Приходится верить, потому что я сам что-то подобное слышал от Фазиля Искандера (как его племянник стеснялся говорить на родном «деревенском» языке). И от Сильвы Капутикян (как армянская интеллигенция не пускала детей в армянские школы). Сам подобное видел в Молдавии…
Что говорить!
Все это кричаще различно, нравственно разнополярно — корыстное угодничество перед центром меньшей части «националов» и простодушно-безвольное желание большей части приспособиться. Сжиться и выжить. Но и то и другое — единого корня с нынешним самоутверждением, принимающим крайние, дикие формы. Национализм есть агрессивная форма провинциального сознания. То бишь — «ограниченности интересов, узости кругозора».
Этот — отнюдь не исчезнувший — имперский провинциализм не может не быть агрессивным в условиях внезапно явившейся вседозволенности. И в неизбежной спешке (скорей, скорей заявить о духовной своей суверенности!) больше всех достается, конечно, «старшему брату».
Быть может, за дело? Но:
«— Москва — это не только имперское начало, — говорит Лесь Танюк, режиссер, еще давний москвич, затем украинский парламентарий. — В 60–70-е годы… это был неофициальный, во многом подпольный полис демократии и культуры. Туда были вынуждены бежать мы, украинцы, прибалты, белорусы, молдаване».

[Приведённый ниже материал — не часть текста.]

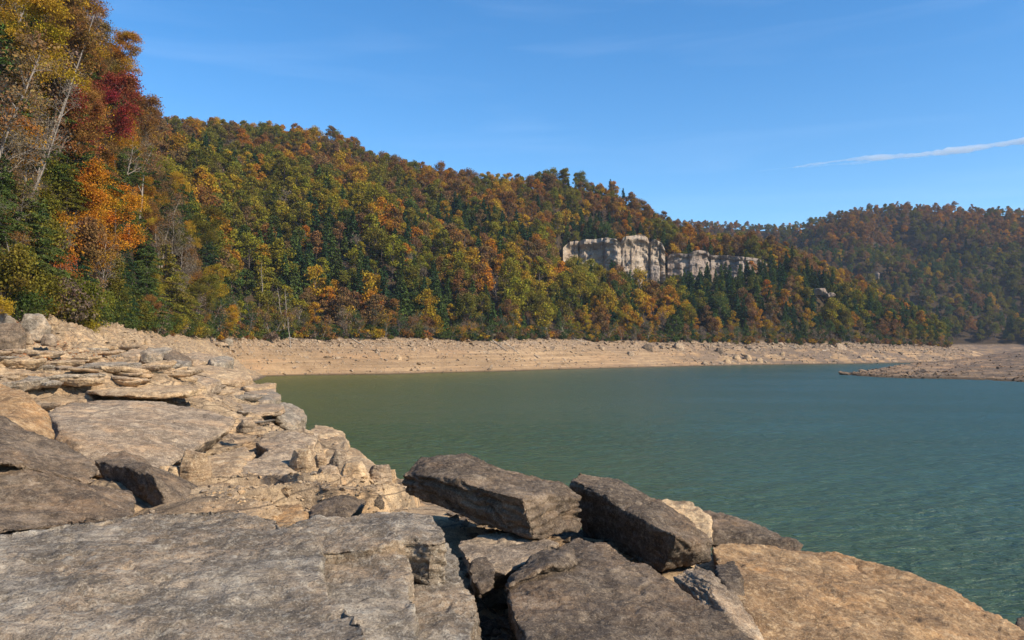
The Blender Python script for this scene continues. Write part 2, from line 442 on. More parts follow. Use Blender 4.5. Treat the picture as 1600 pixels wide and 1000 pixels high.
# cliffs step the slope: px, r, foot z, top z
CLF = [(860, 402, 0), (885, 402, 1), (1040, 404, 1), (1050, 408, 0.7), (1230, 412, 0.6), (1250, 412, 0)]
def hill_z(px, r):
    """height of the hill at picture column px and horizontal depth r"""
    px = np.asarray(px, float); r = np.asarray(r, float)
    rw, rt, zt, rm, zm, rr, zr = [table(px, HILL, k) for k in range(1, 8)]
    x = (px - 800) / FPX * r
    q = np.stack([x * 0.012, r * 0.012, np.zeros_like(x)], -1).reshape(-1, 3)
    und = fbm(q, 4, 11).reshape(px.shape)
    q2 = np.stack([x * 0.05, r * 0.05, np.zeros_like(x)], -1).reshape(-1, 3)
    und2 = fbm(q2, 4, 21).reshape(px.shape)
    rw = rw + und2 * 7
    z = np.where(r < rw, (r - rw) * 0.25,
        np.where(r < rt, zt * np.clip((r - rw) / (rt - rw), 0, 1) ** 1.15,
        np.where(r < rm, zt + (zm - zt) * np.clip((r - rt) / (rm - rt), 0, 1),
        np.where(r < rr, zm + (zr - zm) * np.clip((r - rm) / (rr - rm), 0, 1),
                 zr - (r - rr) * 0.25))))
    cz = table(px, CLF, 2); cr = table(px, CLF, 1)
    # flatten below the cliff, step up at it
    below = smooth(rm, rm + 8, r) * (1 - smooth(cr - 1, cr + 3, r)) * cz
    z = z * (1 - below) + below * (zm + (r - rm) * 0.15)
    grow = smooth(rt, rt + 40, r)
    z = z + und * 13 * grow * np.clip(zr / 60, 0, 1) * (1 - 0.8 * smooth(rr - 60, rr, r))
    beach = (1 - grow) * smooth(rw - 5, rw + 4, r)
    q3 = np.stack([x * 0.25, r * 0.25, np.zeros_like(x)], -1).reshape(-1, 3)
    right = smooth(860, 960, px) * (1 - grow) * smooth(0.4, 1.2, z)
    zq = (z + und2 * 1.6) / 1.1
    zl = (np.floor(zq) + smooth(0.65, 1.0, zq - np.floor(zq))) * 1.1 - und2 * 1.6
    z = z + right * (zl - z) * 0.75
    z = z + beach * (und2 * 1.0 + 0.35 * fbm(q3, 3, 5).reshape(px.shape))
    return np.maximum(z, -6 + 0 * z)
na, nr = 350, 210
pxs = np.linspace(-900, 1700, na)
u = np.linspace(0, 1, nr)
PX, U = np.meshgrid(pxs, u, indexing='ij')
r0 = np.maximum(table(PX, HILL, 1) - 14, 30)
bl = smooth(300, 380, PX)
r0 = (table(PX, HILL, 2) - 5) * (1 - bl) + r0 * bl
RR = r0 + (620 - r0) * (0.35 * U + 0.65 * U ** 2)
Z = hill_z(PX, RR)
Z = Z - 0.7 * (1 - bl) * (RR < table(PX, HILL, 2) + 1)
V = np.stack([(PX - 800) / FPX * RR, RR, Z], -1).reshape(-1, 3)
g = link(bpy.data.objects.new('hill', mesh_np('hill', V, grid_faces(na, nr)[:, ::-1], [M['shore']])))
tag(g, 'long wooded hill above the far tan drawdown shore', kind='structure')

# ------------------------------------------------------------------ setting: the far hill on the right
FAR = [(900, 600, 980, 320), (1080, 600, 980, 343), (1140, 600, 980, 344), (1200, 610, 960, 349), (1240, 615, 930, 351), (1280, 620, 900, 339), (1340, 620, 880, 324),
       (1400, 622, 880, 316), (1450, 624, 880, 319), (1520, 620, 880, 324), (1600, 612, 880, 327), (1750, 560, 860, 300), (2000, 460, 800, 250), (2600, 300, 620, 160)]
def far_z(px, r):
    px = np.asarray(px, float); r = np.asarray(r, float)
    rt, rr, sky = [table(px, FAR, k) for k in (1, 2, 3)]
    zr = EYE + (545 - sky) * rr / FPX - 8
    x = (px - 800) / FPX * r
    q = np.stack([x * 0.006, r * 0.006, np.zeros_like(x)], -1).reshape(-1, 3)
    und = (1 - 2 * np.abs(fbm(q, 4, 31))).reshape(px.shape) - 0.6
    t = (r - rt) / (rr - rt)
    z = np.where(t < 0, 9 + (r - rt) * 0.2, np.where(t < 1, 9 + (zr - 9) * np.clip(t, 0, 1) ** 0.9, zr - (r - rr) * 0.3))
    return z + und * 26 * smooth(0, 0.25, t) * (1 - 0.85 * smooth(0.75, 1.0, t))
na, nr = 300, 150
pxs = np.linspace(900, 2600, na)
PX, U = np.meshgrid(pxs, np.linspace(0, 1, nr), indexing='ij')
r0 = table(PX, FAR, 1) - 60
RR = r0 + (1080 - r0) * U
V = np.stack([(PX - 800) / FPX * RR, RR, far_z(PX, RR)], -1).reshape(-1, 3)
V[:, 0] = np.minimum(V[:, 0], 1290)
g = link(bpy.data.objects.new('far_hill', mesh_np('far_hill', V, grid_faces(na, nr)[:, ::-1], [M['shore']])))
tag(g, 'rounded wooded hill closing the lake on the right', kind='structure')

# ------------------------------------------------------------------ setting: the low spit on the right
SPIT = [(1300, 206, 207, -0.6, 208), (1318, 200, 204, 0.1, 209), (1345, 190, 206, 0.7, 222), (1400, 178, 226, 1.7, 275), (1480, 170, 280, 2.3, 400),
        (1540, 163, 330, 3.9, 520), (1600, 156, 335, 6.0, 560), (1800, 140, 320, 9, 560), (2200, 110, 250, 12, 560)]
def spit_z(px, r):
    rn, rm, zm, rb = [table(px, SPIT, k) for k in (1, 2, 3, 4)]
    x = (px - 800) / FPX * r
    w = fbm(np.stack([x * 0.08, r * 0.08, 0 * x], -1).reshape(-1, 3), 4, 41).reshape(px.shape)
    rn = rn + w * 3
    t = np.clip((r - rn) / (rm - rn), 0, 1)
    z = np.where(r < rn, (r - rn) * 0.2, np.where(r < rm, zm * t ** 0.8, zm * (1 - np.clip((r - rm) / (rb - rm), 0, 1))))
    z = z - 0.4 * (r > rb)
    st = 0.35
    zw = z + w * 0.5 * smooth(0.1, 1.0, z)
    zt = np.floor(zw / st) * st + st * smooth(0.6, 1.0, zw / st - np.floor(zw / st))
    w2 = fbm(np.stack([x * 0.5, r * 0.5, 0 * x], -1).reshape(-1, 3), 3, 43).reshape(px.shape)
    return np.where(z > 0.02, np.maximum(zt, 0.05) + w2 * 0.22, z)
na, nr = 230, 190
PX, U = np.meshgrid(np.linspace(1300, 2200, na) if False else 1300 + 900 * np.linspace(0, 1, na) ** 1.7, np.linspace(0, 1, nr), indexing='ij')
r0 = table(PX, SPIT, 1) - 6; r1 = table(PX, SPIT, 4) + 6
RR = r0 + (r1 - r0) * U ** 1.3
V = np.stack([(PX - 800) / FPX * RR, RR, spit_z(PX, RR)], -1).reshape(-1, 3)
g = link(bpy.data.objects.new('shore_spit', mesh_np('shore_spit', V, grid_faces(na, nr)[:, ::-1], [M['spit']])))
tag(g, 'low bare spit of clay and rock reaching into the lake from the right', kind='structure')

# ------------------------------------------------------------------ setting: the near rock bank
CP = [at(*p) for p in [(350, 795, 12.5), (600, 775, 14.5), (450, 742, 17), (540, 738, 18.5), (622, 752, 18.5), (545, 700, 26), (480, 668, 32),
      (425, 640, 41), (398, 612, 58), (385, 596, 95), (360, 580, 120), (330, 548, 150), (300, 580, 70), (250, 542, 95), (150, 562, 60), (0, 548, 49),
      (0, 572, 36), (120, 590, 33), (250, 602, 38), (350, 615, 44), (100, 645, 25), (230, 705, 21), (250, 640, 27), (380, 680, 25), (450, 715, 22), (0, 680, 19),
      (100, 765, 14.5), (250, 790, 12.5), (-200, 560, 36), (-200, 600, 22)]]
CP += [Vector(p) for p in [(-3, 6, 3.3), (0, 6, 3.3), (3, 7, 3.0), (6, 9, 2.4), (9, 10, 0.8), (12, 13, -2), (5, 14.5, 0.4), (2, 16, 0.6), (0, 15, 2.6), (-1, 16.5, 2.8), (1.5, 12, 3.5), (0.5, 13, 3.3), (3.4, 12, 3.0), (2.6, 10.6, 3.5), (1.9, 11, 3.6), (3.2, 9, 3.3), (5, 11.5, 2.5),
      (0, 0, 4.2), (-8, 0, 4.3), (-20, 6, 8), (-35, 20, 9.5), (-6, 10, 3.8), (6, 0, 2.6), (14, 0, -2), (2, 22, -2), (-1.5, 28, -2), (-5.5, 36, -2), (-9, 45, -2), (-15.5, 62, -2),
      (-28, 98, -2), (-38, 125, -2), (-50, 160, -2), (8, 20, -3), (-60, 200, 0), (-70, 165, 9), (0, -8, 4.5), (-20, -8, 8), (16, -8, -2)]]
for px_ in (-300, -100, 0, 60, 120, 200, 250, 300):
    rt_ = float(table(px_, HILL, 2))
    for dr, zz in ((0, 9.0), (10, 11.0)):
        CP.append(Vector(((px_ - 800) / FPX * (rt_ + dr), rt_ + dr, zz)))
CPn = np.array([tuple(p) for p in CP])
_n = len(CPn)
def _rbf(a, b): return np.sqrt(((a[:, None, :2] - b[None, :, :2]) ** 2).sum(-1) + 0.3)
_A = np.zeros((_n + 3, _n + 3)); _A[:_n, :_n] = _rbf(CPn, CPn); _A[:_n, _n] = 1; _A[:_n, _n + 1:] = CPn[:, :2]; _A[_n:, :_n] = _A[:_n, _n:].T
_W = np.linalg.solve(_A, np.concatenate([CPn[:, 2], [0, 0, 0]]))
def bank_base(x, y):
    p = np.stack([np.ravel(x), np.ravel(y)], 1)
    out = np.empty(len(p))
    for i in range(0, len(p), 20000):
        q = p[i:i + 20000]
        out[i:i + 20000] = _rbf(q, CPn) @ _W[:_n] + _W[_n] + q @ _W[_n + 1:]
    return out.reshape(np.shape(x))
def bank_z(x, y):
    x = np.asarray(x, float); y = np.asarray(y, float)
    sh = x.shape
    z = bank_base(x, y)
    dist = np.hypot(x, y)
    X = np.stack([x.ravel(), y.ravel(), 0 * x.ravel()], 1)
    sc = np.clip(dist / 30, 0.35, 2.2)
    w = fbm(X * 0.11, 4, 51).reshape(sh)
    w2 = fbm(X * 0.55, 4, 55).reshape(sh)
    w3 = fbm(X * 2.6, 4, 57).reshape(sh)
    up = smooth(0.2, 1.5, z)
    zz = z + (w * 0.9 + w2 * 0.14) * np.minimum(sc, 1.3) * up
    st = 0.42 + 0.2 * w
    dip = 0.03 * x + 0.02 * y
    q = (zz + dip) / st
    fr = q - np.floor(q)
    ter = (np.floor(q) + smooth(0.88, 1.0, fr) * 0.94 + 0.06 * fr) * st / 1.0 - dip
    z2 = np.where(zz > -0.5, ter * 0.9 + zz * 0.1, zz)
    # fine ledges on top
    st2 = 0.075 * sc
    q = (z2 + w2 * 0.10) / st2
    fr = q - np.floor(q)
    z3 = (np.floor(q) + smooth(0.7, 1.0, fr)) * st2 - w2 * 0.10
    return z3 + w3 * 0.012 * sc
colp = np.concatenate([np.linspace(-1600, -60, 50), np.linspace(-57, 660, 320), np.linspace(668, 1200, 70), np.linspace(1220, 2600, 30)])
rowr = np.concatenate([np.geomspace(3.2, 11, 50), np.geomspace(11.03, 70, 580), np.geomspace(70.6, 210, 90)])
na, nr = len(colp), len(rowr)
PX, RR = np.meshgrid(colp, rowr, indexing='ij')
X_ = (PX - 800) / FPX * RR
Zb = np.concatenate([bank_z(X_[i:i + 60], RR[i:i + 60]) for i in range(0, na, 60)])
V = np.stack([X_, RR, np.maximum(Zb, -3)], -1).reshape(-1, 3)
F = grid_faces(na, nr)[:, ::-1]
keep = (V[F][:, :, 2].max(1) > -0.6) & (V[F][:, :, 0].min(1) > -150)
F = F[keep]
used = np.unique(F); remap = np.full(len(V), -1); remap[used] = np.arange(len(used))
g = link(bpy.data.objects.new('rocky_bank', mesh_np('rocky_bank', V[used], remap[F], [M['bank']])))
tag(g, 'ledged tan sandstone bank sloping down to the lake', kind='structure')
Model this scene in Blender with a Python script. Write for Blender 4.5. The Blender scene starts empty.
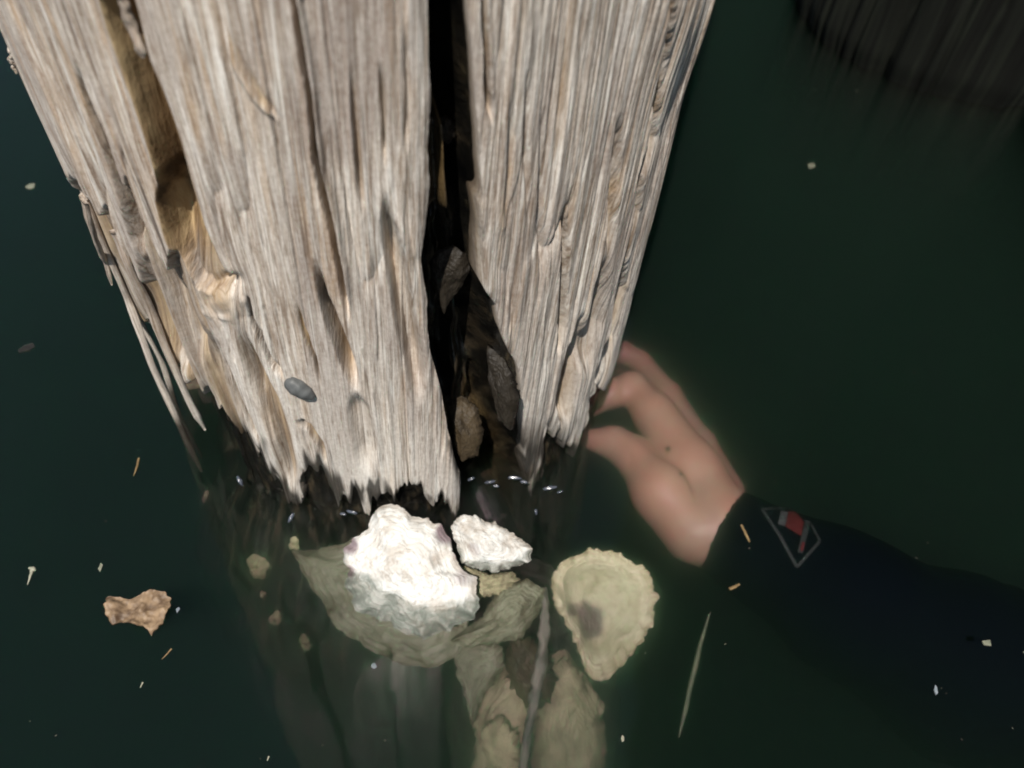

Бежать — от кого? Да от своих же!
Одолевают воспоминания — верный признак, что предшествующая эпоха завершена.
Вот в самый мой первый приезд в Молдавию, на каком-то «круглом столе» поэт-академик Андрей Лупан поносит сидящую рядом со мной гордость молдавской поэзии Григоре Виеру. В точности помню, за что именно.
У Виеру есть стихотворение со скромно-прозаическим названием — «Анкета»:
— Ваша фамилия, имя, отчество? — Я. … — Родители? — Мать. Одна только мать. — Как зовут ее? — Мама. — Род занятий ее? — Ожиданье…И т. д. А среди прочего:
— Профессия? — Край свой люблю.И вот:
— Виеру хочет сказать, что любит свой край только из-за профессии! Какой же он после этого патриот?
А тот, кого так нелепо бранят и кто скоро станет для меня Григом и другом, тоненький, не по-крестьянски изящный, чернеет от унижения. Обугливается, как спичечка.
Как ни скучно опровергать официозную чушь, вскакиваю, лопочу что-то рассерженное, а потом, время спустя, Виеру поднимет в своем доме стакан «за наших московских друзей, за Твардовского и Баруздина». И я не сразу пойму, почему сведены вместе два этих имени, столь — для меня, москвича, — разнородных.
А все просто. Твардовский выглядел, да и был символом независимости во всесоюзном масштабе. А Сергей Баруздин, человек двусмысленной репутации, сталинист, делавший, впрочем, совсем неплохой журнал «Дружба народов», — тот помогал, печатал, защищал его от…
Опять-таки — от своих. Как Москва помогала и Чингизу Айтматову.
К чему это я? Благодарности на десерт захотелось?
Нет, ибо — не утопист.
Значит, просто рассентиментальничался? Это — пожалуй, особенно в прискорбном контрасте с тем, что столбенею, встретив в стихах моего нежного друга Грига «русских собак», коим предписано убираться с земли суверенной Молдовы, исконной части Великой Румынии.
Как бы то ни было, понимаю неизбежность того, что произошло. Что делать, если возмездие, как часто бывает, ошиблось мишенью, ударив совсем не по тем, кто его заслужил сполна. Заслуживал долго, отлично ведая, что творит. И под чьим несменяемым руководством.
Нас вырастил Сталин
Среди устных рассказов, на которые щедр все тот же Семен Израилевич Липкин, есть, к примеру, такой — о поэте Михаиле Голодном:
— Вот я назвал своего сына Цезарем… Но ты же, Сема, знаешь нашу комсомольскую юность. Мы ж тогда думали, что Цезарь — это Брут.
Или — Голодный встречает зимой Иосифа Уткина. У того под мышкой коньки.
— Иосиф! Куда ты идешь?
— Я иду на стадион «Динамо».
— И что же ты будешь делать на стадионе «Динамо»?